Но Аверинцев в конце концов сел под гром аплодисментов, и к столу вышел Благой, жутко помолодевший после чествования своего восьмидесятилетия[206] три или четыре года назад (на котором Лосев приветствовал его по-латыни). Не знаю, что говорил Благой в начале, потому что я вышел в коридоры Дома ученых, где в это время у касс и буфетов шла интенсивная раздача разнообразных дефицитных благ избранникам.
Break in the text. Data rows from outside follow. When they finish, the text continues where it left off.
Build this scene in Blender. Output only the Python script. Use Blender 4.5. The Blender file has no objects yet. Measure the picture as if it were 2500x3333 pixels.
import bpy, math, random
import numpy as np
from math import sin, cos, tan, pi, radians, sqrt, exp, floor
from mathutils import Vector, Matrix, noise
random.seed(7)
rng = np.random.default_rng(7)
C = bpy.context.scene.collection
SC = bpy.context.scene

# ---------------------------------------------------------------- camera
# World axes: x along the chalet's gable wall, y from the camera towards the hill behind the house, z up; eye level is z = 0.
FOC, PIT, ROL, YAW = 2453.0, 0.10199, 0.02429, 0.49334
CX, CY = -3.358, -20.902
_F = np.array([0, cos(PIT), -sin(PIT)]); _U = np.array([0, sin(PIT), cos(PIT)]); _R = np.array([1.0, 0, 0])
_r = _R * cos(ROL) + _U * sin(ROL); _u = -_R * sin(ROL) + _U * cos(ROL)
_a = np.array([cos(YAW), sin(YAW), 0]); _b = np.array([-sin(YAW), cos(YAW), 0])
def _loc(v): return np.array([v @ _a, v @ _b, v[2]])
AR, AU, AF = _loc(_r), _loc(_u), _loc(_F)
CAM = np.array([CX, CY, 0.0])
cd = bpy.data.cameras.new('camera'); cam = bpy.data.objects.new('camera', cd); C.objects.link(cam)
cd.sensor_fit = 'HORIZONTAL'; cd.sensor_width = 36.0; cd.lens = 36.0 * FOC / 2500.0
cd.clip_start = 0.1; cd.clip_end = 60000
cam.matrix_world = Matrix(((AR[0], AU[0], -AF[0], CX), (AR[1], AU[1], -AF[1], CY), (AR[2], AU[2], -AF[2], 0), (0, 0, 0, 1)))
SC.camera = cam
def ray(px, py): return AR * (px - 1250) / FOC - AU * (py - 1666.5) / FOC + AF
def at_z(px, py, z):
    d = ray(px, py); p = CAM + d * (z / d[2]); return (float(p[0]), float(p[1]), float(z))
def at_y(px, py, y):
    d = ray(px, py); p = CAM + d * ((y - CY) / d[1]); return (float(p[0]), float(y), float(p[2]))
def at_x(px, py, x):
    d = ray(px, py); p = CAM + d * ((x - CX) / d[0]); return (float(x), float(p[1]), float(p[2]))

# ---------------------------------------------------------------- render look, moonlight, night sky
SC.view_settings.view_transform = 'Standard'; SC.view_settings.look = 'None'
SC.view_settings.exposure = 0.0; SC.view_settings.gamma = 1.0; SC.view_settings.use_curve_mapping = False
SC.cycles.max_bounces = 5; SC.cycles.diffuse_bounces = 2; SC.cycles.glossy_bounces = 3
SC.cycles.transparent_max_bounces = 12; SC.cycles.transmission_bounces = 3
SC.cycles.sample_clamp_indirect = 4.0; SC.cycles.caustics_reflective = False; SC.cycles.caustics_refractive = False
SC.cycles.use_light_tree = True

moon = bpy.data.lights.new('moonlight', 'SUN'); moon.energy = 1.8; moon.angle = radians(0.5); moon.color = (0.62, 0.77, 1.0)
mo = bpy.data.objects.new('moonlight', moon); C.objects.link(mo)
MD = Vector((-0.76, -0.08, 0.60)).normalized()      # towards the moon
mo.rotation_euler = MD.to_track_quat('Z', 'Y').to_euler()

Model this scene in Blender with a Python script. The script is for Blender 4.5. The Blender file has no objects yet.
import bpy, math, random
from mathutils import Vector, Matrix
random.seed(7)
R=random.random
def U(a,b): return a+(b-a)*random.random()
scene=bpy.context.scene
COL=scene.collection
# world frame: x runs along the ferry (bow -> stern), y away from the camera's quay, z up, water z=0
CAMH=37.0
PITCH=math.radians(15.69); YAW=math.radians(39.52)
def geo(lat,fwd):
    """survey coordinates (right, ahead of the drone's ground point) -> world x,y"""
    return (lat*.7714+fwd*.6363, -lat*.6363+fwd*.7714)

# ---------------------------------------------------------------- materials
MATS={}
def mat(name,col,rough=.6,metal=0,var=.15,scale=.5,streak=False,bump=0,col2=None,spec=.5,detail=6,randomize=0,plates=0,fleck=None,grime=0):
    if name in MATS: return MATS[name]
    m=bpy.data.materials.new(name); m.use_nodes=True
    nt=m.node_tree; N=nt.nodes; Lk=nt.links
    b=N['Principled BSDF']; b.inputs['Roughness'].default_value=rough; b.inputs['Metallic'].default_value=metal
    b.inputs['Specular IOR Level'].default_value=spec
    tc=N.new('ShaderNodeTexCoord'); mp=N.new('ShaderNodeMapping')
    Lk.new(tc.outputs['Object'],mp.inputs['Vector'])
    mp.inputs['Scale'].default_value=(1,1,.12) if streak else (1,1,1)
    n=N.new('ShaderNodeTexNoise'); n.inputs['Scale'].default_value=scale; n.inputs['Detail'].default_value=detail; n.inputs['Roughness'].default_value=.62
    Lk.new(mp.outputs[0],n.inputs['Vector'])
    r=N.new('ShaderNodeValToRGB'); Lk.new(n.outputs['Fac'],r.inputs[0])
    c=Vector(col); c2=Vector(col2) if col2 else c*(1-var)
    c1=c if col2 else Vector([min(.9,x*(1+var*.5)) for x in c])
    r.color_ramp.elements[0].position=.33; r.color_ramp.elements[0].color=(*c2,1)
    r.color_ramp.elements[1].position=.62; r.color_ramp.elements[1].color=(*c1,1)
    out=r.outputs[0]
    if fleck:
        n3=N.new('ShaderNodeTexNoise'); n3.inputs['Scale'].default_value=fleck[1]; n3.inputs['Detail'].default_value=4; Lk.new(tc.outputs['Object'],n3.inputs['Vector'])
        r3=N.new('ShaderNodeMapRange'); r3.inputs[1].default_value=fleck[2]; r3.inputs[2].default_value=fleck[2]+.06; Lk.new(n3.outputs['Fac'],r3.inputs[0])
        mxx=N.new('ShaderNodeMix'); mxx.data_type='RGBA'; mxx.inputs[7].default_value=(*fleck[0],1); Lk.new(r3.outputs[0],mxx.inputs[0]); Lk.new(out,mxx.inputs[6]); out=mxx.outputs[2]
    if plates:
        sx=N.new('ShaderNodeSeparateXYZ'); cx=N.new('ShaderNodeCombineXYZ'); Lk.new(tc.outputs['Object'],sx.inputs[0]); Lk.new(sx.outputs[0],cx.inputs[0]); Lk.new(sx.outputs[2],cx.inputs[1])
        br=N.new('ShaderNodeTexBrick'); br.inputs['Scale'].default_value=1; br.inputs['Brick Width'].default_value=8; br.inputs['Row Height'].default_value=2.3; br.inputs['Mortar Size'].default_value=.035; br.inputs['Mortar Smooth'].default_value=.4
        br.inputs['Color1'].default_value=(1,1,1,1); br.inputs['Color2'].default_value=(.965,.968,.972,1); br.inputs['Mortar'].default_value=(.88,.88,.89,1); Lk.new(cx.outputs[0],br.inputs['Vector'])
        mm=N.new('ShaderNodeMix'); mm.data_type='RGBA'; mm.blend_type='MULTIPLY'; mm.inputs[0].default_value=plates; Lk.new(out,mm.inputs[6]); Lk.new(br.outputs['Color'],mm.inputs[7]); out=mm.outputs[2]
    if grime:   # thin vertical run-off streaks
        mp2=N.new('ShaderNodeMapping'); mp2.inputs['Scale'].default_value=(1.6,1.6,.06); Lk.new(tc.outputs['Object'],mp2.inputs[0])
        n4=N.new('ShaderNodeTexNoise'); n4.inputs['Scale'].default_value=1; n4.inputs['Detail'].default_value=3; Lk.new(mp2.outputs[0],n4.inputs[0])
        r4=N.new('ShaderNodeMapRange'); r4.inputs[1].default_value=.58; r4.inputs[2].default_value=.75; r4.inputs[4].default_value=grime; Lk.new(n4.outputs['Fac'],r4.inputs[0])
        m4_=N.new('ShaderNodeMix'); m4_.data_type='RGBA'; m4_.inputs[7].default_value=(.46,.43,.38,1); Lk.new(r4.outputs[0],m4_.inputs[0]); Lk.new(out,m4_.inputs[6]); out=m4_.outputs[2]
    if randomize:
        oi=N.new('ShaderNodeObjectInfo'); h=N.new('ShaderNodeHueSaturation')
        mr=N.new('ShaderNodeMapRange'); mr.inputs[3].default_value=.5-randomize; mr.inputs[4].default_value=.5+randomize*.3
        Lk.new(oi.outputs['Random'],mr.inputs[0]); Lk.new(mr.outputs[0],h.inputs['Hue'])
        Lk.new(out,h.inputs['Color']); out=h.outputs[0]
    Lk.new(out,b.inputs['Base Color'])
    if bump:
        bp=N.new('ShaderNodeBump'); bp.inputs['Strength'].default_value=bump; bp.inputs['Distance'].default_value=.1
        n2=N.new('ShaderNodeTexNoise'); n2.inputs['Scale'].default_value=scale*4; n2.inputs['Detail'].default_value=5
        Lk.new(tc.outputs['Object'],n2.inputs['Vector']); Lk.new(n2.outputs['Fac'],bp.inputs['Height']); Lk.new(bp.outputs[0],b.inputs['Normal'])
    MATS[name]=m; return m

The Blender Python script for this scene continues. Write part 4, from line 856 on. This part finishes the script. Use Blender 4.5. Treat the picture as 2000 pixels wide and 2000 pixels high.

Когда я вернулся, Благой разворачивал официальную диалектическую благоглупость о том, как «с одной стороны» нельзя вполне отказываться от традиции, чтобы не оказаться голым человеком на голой земле (в том, что официально допускают неофициальных авторов, есть то большое неудобство, что их получают возможность цитировать люди, которые иначе благонамеренно воздержались бы от этого), а «с другой стороны», как нельзя и замыкаться от нового в традиции, по поводу чего Благой вспомнил Петра, который Россию вздернул на дыбы, а по Белому на дыбу, что в
обоих случаях, согласно Благому, было хорошо, потому что, сказал он, в упор глядя на широко обросшего Бычкова, которого как секретаря незадолго перед тем пригласили в президиум, «бородатую московскую традиционность нельзя было дальше растить, ее надо было отрезать», и Бычков, глядя на голого Благого, видимо смущался и от смущения бычился. Потом Благой начал радоваться тому, что жуткий тысячелетний период Средневековья не смог вполне затмить античность, и — с благодарностью глядя на Лосева, который, наверное, в эту минуту твердил Иисусову молитву, — эта античность вновь расцвела после благотворного Возрождения. Потом — Благой никогда не забывает себя и никогда не обходится без мелких гадостей — он сказал, как нужно и как хорошо возможно шире использовать лучшие творения лучших умов и как один американский критик в пику Белинскому назвал «Евгений Онегин» литературной энциклопедией, поскольку там упоминается не менее 200 писателей. На Благого трудно смотреть; у него такие красные щеки, что кажется, будто он пьет для здоровья кровь. Под конец он читал свои стихи, в честь Лосева, литературно довольно беспомощные, где он, Благой, смотрит на звездное небо и понимает, как его душа соединяется в это время с душой Пифагора, Платона и Сократа, но — читалось между строк — одновременно также и в немалой мере превосходит эти души, как бы восполняя их и окончательно устраивая их на вечный покой в той «копилке», какою является (конечно, не для всякого, а для «овладевшего всеми богатствами» и т. д.) культурная традиция. Античный хор был серьезен и не встал.